"How did you get into wine?" is a question I hear a lot. The H question fills most wine writers with dread, similar to the way we feel when someone asks, "What's your favorite wine?"
I know, I know, I should be a little more appreciative and a little less cranky, since, after all, I taste wine all day, travel a lot and eat fancy meals. Well, not exactly, but I get the point.
People are sincere in their curiosity, but the H question begs a response in twenty-five words or less; they want the bottom line, not a long story. So I thought I would take a stab at explaining how I got into wine without, hopefully, raising the boredom level too much.
My earliest memory of wine in our house was my mother taking the occasional glass of Port because she thought it would "build my blood." Mom's tipple was not Port from Portugal, but likely a deep ruby wine from New York's Finger Lakes, made from local grapes and fortified with brandy.
After dinner, mom would relax a few minutes in her favorite chair, maybe smoke her one cigarette of the day, while savoring a small water glass of Port. I pestered her for a taste, but she wouldn't allow it, And she made sure that I understood that if I sneaked a taste while she was at work, she would know. But all was not lost.

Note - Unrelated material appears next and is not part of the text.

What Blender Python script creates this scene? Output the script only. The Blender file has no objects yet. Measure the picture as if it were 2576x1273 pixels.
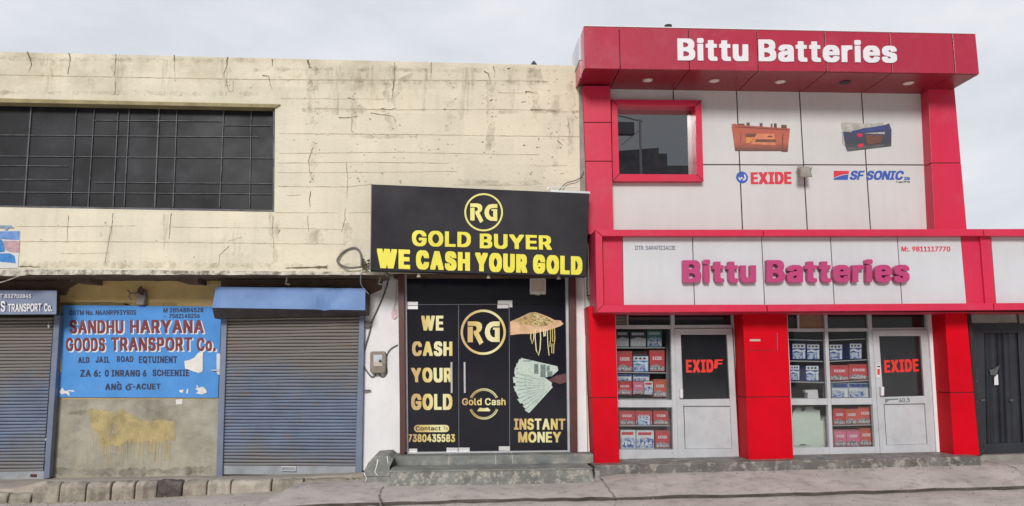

In my neighborhood, outside Philadelphia, wine usually came out of a glass demijohn kept in someone's cellar. This all happened only about 10 years after the repeal of Prohibition and people were experimenting with home made wine, usually in the unfinished space under their house, locally referred to as a "cellar." No one I knew had a "basement" in our neighborhood.
But like many small provincial neighborhoods, there were secrets. One of those secrets a boyhood friend of mine shared with me was about his father's cache of home made wine in their cellar. We used to sneak down there to see the bubbling liquid in a couple of large demijohns and the bottles of finished wine his father stacked on their sides in rows on the floor. We were itching to pinch a sample of this forbidden mysterious red liquid but had no idea how to get a cork out of the bottle. And my friend said his father had warned him that the bottles were counted.

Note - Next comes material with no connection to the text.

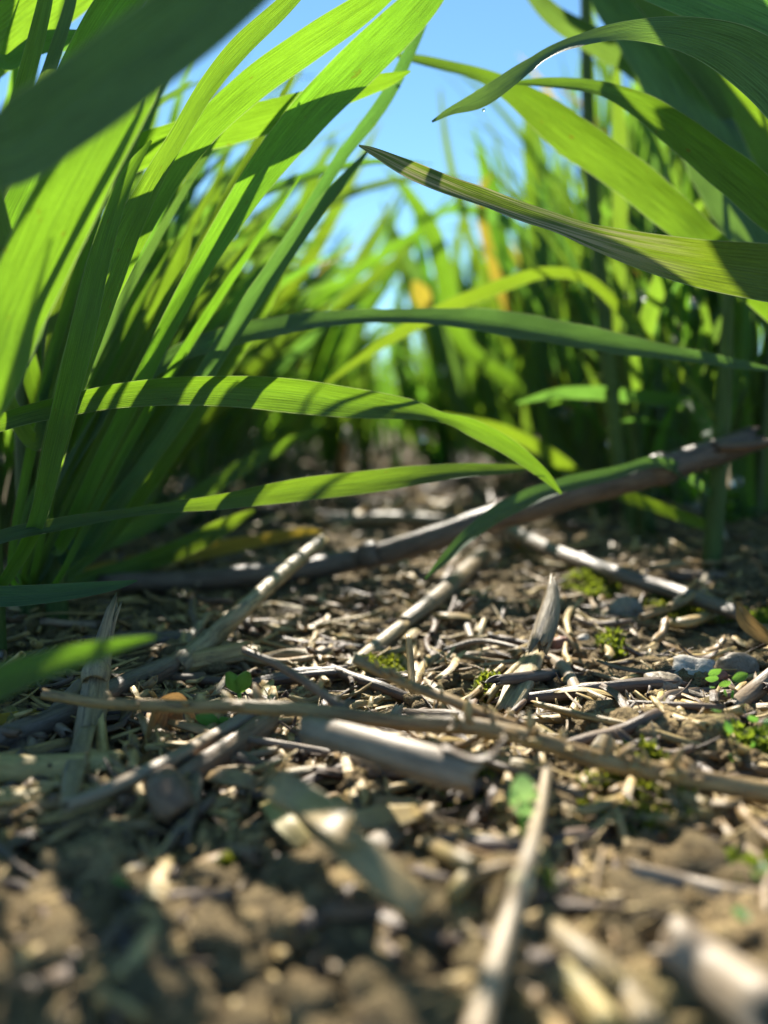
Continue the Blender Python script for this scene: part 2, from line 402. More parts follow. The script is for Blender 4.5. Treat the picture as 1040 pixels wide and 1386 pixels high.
# ------------------------------------------------------------------ the ground
def axis(lo, hi, d0, a, b, gro, mx):
    x = [a]
    while x[-1] < b: x.append(x[-1]+d0)
    d = d0
    while x[-1] < hi: d = min(d*gro, mx); x.append(x[-1]+d)
    d = d0; y = [a]
    while y[-1] > lo: d = min(d*gro, mx); y.append(y[-1]-d)
    return np.array(y[::-1][:-1]+x)
gx = axis(-20000, 20000, .055, -8.5, 9, 1.07, 2500); gy = axis(-500, 30000, .06, 5.0, 22, 1.055, 2500)
V = np.array([(x, y, gh(x, y)) for y in gy for x in gx])
g = mk('ground', M_SOIL, [(V, quads(len(gy), len(gx)), V[:, :2])], org=(0, 0, 0)); tag(g, kind='structure')

# ------------------------------------------------------------------ wheat plants
def blade3(base, az, th0, bend, length, width, mat, parent, seed, tw=0., n=18, nc=5, ret=False):
    C = [np.array(base, float)]; ds = length/(n-1); az0 = az
    for i in range(1, n):
        t = i/(n-1); th = th0+bend*t*t; a = az0+.25*math.sin(seed+t*2)
        C.append(C[-1]+ds*np.array((math.cos(a)*math.sin(th), math.sin(a)*math.sin(th), math.cos(th))))
    C = np.array(C); t = np.linspace(0, 1, n)
    W = width*np.minimum(1, .45+t*3)*np.clip((1-t)*2.2, 0.02, 1)**.75
    T = unit(np.gradient(C, axis=0)); s0 = np.array((-math.sin(az), math.cos(az), 0.)); N0 = np.cross(T, s0); ang = (tw*t)[:, None]
    side = s0*np.cos(ang)+N0*np.sin(ang)
    r = ribbon(C, W, side, .3, nc=nc, wav=.03, seed=seed)
    return r if ret else mk('leaf', mat, [r], parent, org=(0, 0, 0))
def plant_parts(seed, lean=(0, 0), nt=4, H=1.0, up=0.35):
    """lists of (kind, mesh data) for one tillering wheat plant standing at the origin"""
    r = random.Random(seed); out = []
    for k in range(nt):
        a = r.uniform(0, 6.28); b = np.array((math.cos(a)*r.uniform(.1, .8), math.sin(a)*r.uniform(.1, .8), -.3))
        hgt = r.uniform(5, 10)*H; tx = lean[0]+r.gauss(0, .13); ty = lean[1]+r.gauss(0, .13)
        top = b+np.array((tx*hgt, ty*hgt, hgt)); midp = b+np.array((tx*hgt*.4, ty*hgt*.4, hgt*.5))
        out.append(('stem', tube([tuple(b), tuple(midp), tuple(top)], [.2, .17, .11], sides=8, ridg=.04, seed=seed+k, torn=.1, n=10)))
        nl = r.choice((3, 3, 4)); a0 = r.uniform(0, 6.28)
        for j in range(nl):
            f = (.35, .62, .85, 1.0)[j+4-nl] if nl < 4 else (.3, .55, .8, 1.0)[j]
            bp = b+(midp-b)*(f*2) if f < .5 else midp+(top-midp)*((f-.5)*2)
            az = a0+math.pi*j+r.gauss(0, .5); last = j == nl-1
            th = r.uniform(.02, .25) if last else r.uniform(.15, .45 if up > .5 else .6)
            # blades follow the lean of the plant
            vx = math.cos(az)*math.sin(th)+lean[0]; vy = math.sin(az)*math.sin(th)+lean[1]
            az = math.atan2(vy, vx); th = min(1.1, math.hypot(vx, vy))
            ln = r.uniform(9, 17)*H*(.75 if j == 0 else 1); bend = r.choice((r.uniform(.05, .5), r.uniform(.1, .8), r.uniform(.1, .7) if up > .5 else .6, r.uniform(0, .3) if up > .5 else .9, r.uniform(.8, 1.8)))*(1 if last else 1.15)
            out.append(('leaf', blade3(bp, az, th, bend, ln, r.uniform(.45, .85)*(.85 if up > .5 else 1), None, None, r.uniform(0, 6), r.uniform(-1.3, 1.3), ret=True), r.random()))
    return out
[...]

So, even though I didn't know it then, my curiosity was growing about wine. But I would have to wait for my epiphany to happen at a railroad station cafe in France.
The French epiphany happened while I was on temporary assignment at an air base near Dijon. Air Force food, even with French cooks, employed by the USAF, in the chow hall kitchen, lived up to its negative billing, so a colleague and I decided to have dinner in town at the train station cafe, which was reputed to be one of the best around.
It was a fortuitous choice because our waiter spoke English, knew something about wine and was only too happy to educate us in the finer pleasures of haute cuisine and good wine.
What was the wine of my epiphany? Well, my memory is a little ragged and it has been 65 years since that evening in France, but I think the wine was a Beaujolais. Deeply colored and scented, packed with fruit, rich and smooth, the first sip of that wine was a revelation that stayed with me, even to this day.
Back in Pennsylvania, and out of the Air Force, I thought about the life-lesson I had learned from my time in Europe...that life is so much more enjoyable with wine.
Circumstances, mostly beyond my control, caused a gap in the advancement to my life in wine. The job market in Philadelphia in the late 1950s was not good, so after marrying, I re-enlisted in the Air Force. That meant a separation from wine for about five years, but then I was assigned to Northern California and got my first taste of wine from the Santa Cruz Mountains, the South Bay and Santa Clara County.
California varietal wines tasted different from those I had gotten used to in France and Germany. It was a mind-expanding experience to discover that the Beaujolais of my epiphany was made from Gamay and the German wines I enjoyed at a Rhine wine festival were made from Sylvaner, or Riesling or maybe Muller-Thurgau. And were the California Cabernet Sauvignons I tasted the same as Bordeaux?
From then on, my immersion in wine was gradual but steady. After retiring from the Air Force, I eased into a second career as a wine writer, a job that took me around the world, learning about regional wines and how they are integral to the social and economic health of local communities.
From about 1993 to the present, my knowledge of wine increased many fold both as a writer and wine judge and educator, as my wine avocation became my vocation. I began writing for magazines and newspapers and did stints as editor of the Wine Spectator and Wine and Spirits magazines. Starting as a rookie wine judge at the Los Angeles County Fair, I continued judging wine throughout the United States, Europe and Australia. Finally, I taught in the Wine Studies program at Santa Rosa Junior College.
And that is the not-so-short answer to how I got into wine.